A distant galaxy has a redshift \(z=7.6\) a. What would be the observed wavelength of the Ha line \(\left(\lambda_{\text {rest }}=656.28 \mathrm{nm}\right) ?\) b. In what region of the spectrum would this line be located?

The observed wavelength \( \lambda_{\text{obs}} \) is the wavelength of light or other electromagnetic radiation observed after it has been affected by a phenomenon such as redshift. This is different from the rest wavelength \( \lambda_{\text{rest}} \) which is the wavelength of light emitted in the source's own rest frame. Redshift makes an emitted wavelength appear longer than it originally was. We can calculate the observed wavelength using the formula \ \( \lambda_{\text{obs}} = \lambda_{\text{rest}} (1 + z) \) \ where \( z \) represents the redshift factor. In simpler terms, if a light-wave source moves away from us, the waves stretch, resulting in a longer wavelength. For instance, in the given problem, the rest wavelength \( \lambda_{\text{rest}} \) is 656.28 nm, and redshift \( z \) is 7.6. Plugging these into the formula, we get the observed wavelength to be \(\approx 5633.208 \, nm\).
This calculation shows how we can infer the observed wavelength just by knowing the rest wavelength and the redshift.

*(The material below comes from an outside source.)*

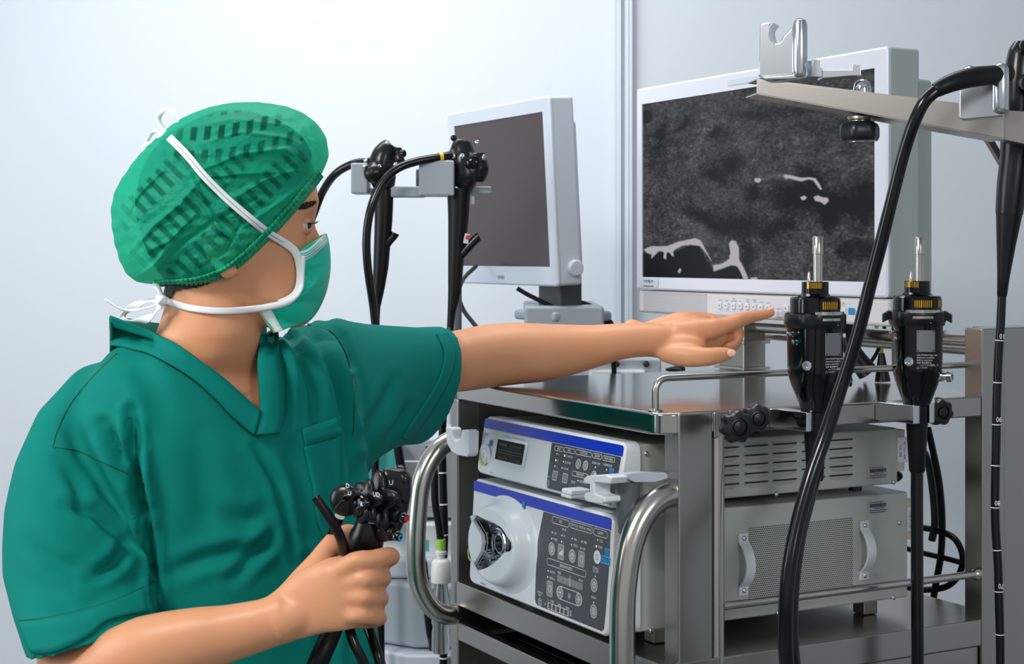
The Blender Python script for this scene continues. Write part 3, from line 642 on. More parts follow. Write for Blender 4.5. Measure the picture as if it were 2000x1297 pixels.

The electromagnetic spectrum is the range of all types of electromagnetic radiation, from gamma rays with the shortest wavelengths to radio waves with the longest. Light that we can see is only a small part of this spectrum.
The spectrum is often divided into major regions, each with different properties:

• Gamma Rays: Shortest wavelength, highest energy
• X-Rays: Slightly longer wavelengths than gamma rays
• Ultraviolet (UV): Wavelengths shorter than visible light but longer than X-rays
• Visible Light: Wavelengths that the human eye can see (400-700 nm)
• Infrared (IR): Wavelengths longer than visible light but shorter than microwaves
• Microwaves: Wavelengths longer than infrared
• Radio Waves: Longest wavelength, lowest energy

The light from the distant galaxy in our problem falls into the infrared region because the observed wavelength, calculated to be about 5633.21 nm, is well within the infrared range (700 nm to 1 mm). This shows how understanding the electromagnetic spectrum helps us categorize and understand different types of light.

The infrared region of the electromagnetic spectrum lies between visible light and microwaves. It covers wavelengths approximately from 700 nm to 1 mm. Infrared light is not visible to the human eye but can be detected as heat. Some key points about the infrared spectrum include:

• Near-Infrared: Closest to visible light, covers wavelengths from about 700 nm to 2.5 microns
• Mid-Infrared: Wavelengths from 2.5 to 25 microns
• Far-Infrared: Further from visible light, covers from 25 microns to 1 mm

In our problem, the galaxy's redshifted Hα line, with an observed wavelength of approximately 5633.21 nm, falls within the mid-infrared region.
Studying the infrared region helps astronomers observe objects that are too cool to emit visible light, such as planets, stars in formation, and distant galaxies like the one in the problem. Understanding the infrared spectrum is crucial for various scientific applications, including astronomy, remote sensing, and even everyday uses like thermal cameras.